Edited Collection: Decentering the Anthropocene: Spanish Ecocritical Texts and the Non-Human

Deadline: Sept. 16, 2019
Contact: Maryanne Leone, Associate Professor of Spanish, Assumption College
Email: maleone@assumption.edu
Phone: 508-981-6746

While the study of the environment in American literature is well established, the same is not true for peninsular Spanish literature, film, and culture. Nonetheless, as conversations about climate change and ecological degradation have become more urgent, Spanish writers, directors, and artists are addressing this topic in their works with more frequency and scholars have begun to take note. In 2010, investigators in Spain formed the research group GIECO (Grupo de Investigación en Ecocrítica) and the journal Ecozon@ Revista europea de literatura, cultura y medioambiente at the Franklin Institute at the University of Álcala de Henares.

This collection aims to expand critical study of representations of the environment in Spanish literature and culture, with a focus on interrelations between non-human and human forms. Alternate beings evoked alongside the normative human may include animals, hybrid animal-humans, plant life, ghosts, spectres, avatars, angels and apparitions, robots, cyborgs, androids, monsters, vampires, and others. Possible topics include, but are not limited to the following:

● Ecocritical studies of general fiction or sub-genres (e.g. crime fiction, sci-fi, vampire literature, graphic literature, nautical fiction, mystical literature), (cyber)poetry, theater, performance art, film, photography or other art forms (any time period)
● Ecofeminist perspectives that highlight the relationship between andro- and anthropocentrism (e.g. Greta Gaard, Mary Mellor, Vandana Shiva, Karen Warren)
● Ethical lenses including those of ecosophy (e.g. Val Plumwood) and anotherness (e.g. Mikhail Bakhtin, Patrick Murphy) that dismantle presumptive dichotomies between human and non-human worlds and value diversity and difference
● Ecocritical aesthetic experimentation (e.g. as identified by Richard Kerridge and Justyna Kostowska)
● Animal studies approaches
● Rights over natural resources in light of national and global corporate interests
● Alternative social, political, economic, and environmental models
● Urban environments and their impact on human and nonhuman lives
● Parks and tensions between nature and human activity
● Particular land or sea scapes (lakes, the sea, streams, rivers, mountains, the pampa, etc.)

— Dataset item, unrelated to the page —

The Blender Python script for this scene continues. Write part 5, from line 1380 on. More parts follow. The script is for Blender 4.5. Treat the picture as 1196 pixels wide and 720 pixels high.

Interested contributors should send 300-500 word abstracts, in English, and brief biographical statements via email to the editors Maryanne Leone (maleone@assumption.edu) and Shanna Lino (slino@yorku.ca) by September 16, 2019. Essays are to be approximately 20-25 pages long, typed double spaced, written in English, and follow the 8th edition MLA guidelines, with endnotes and a list of works cited. The editors will contact authors regarding accepted abstracts by late September. Completed articles will be due January 6, 2020.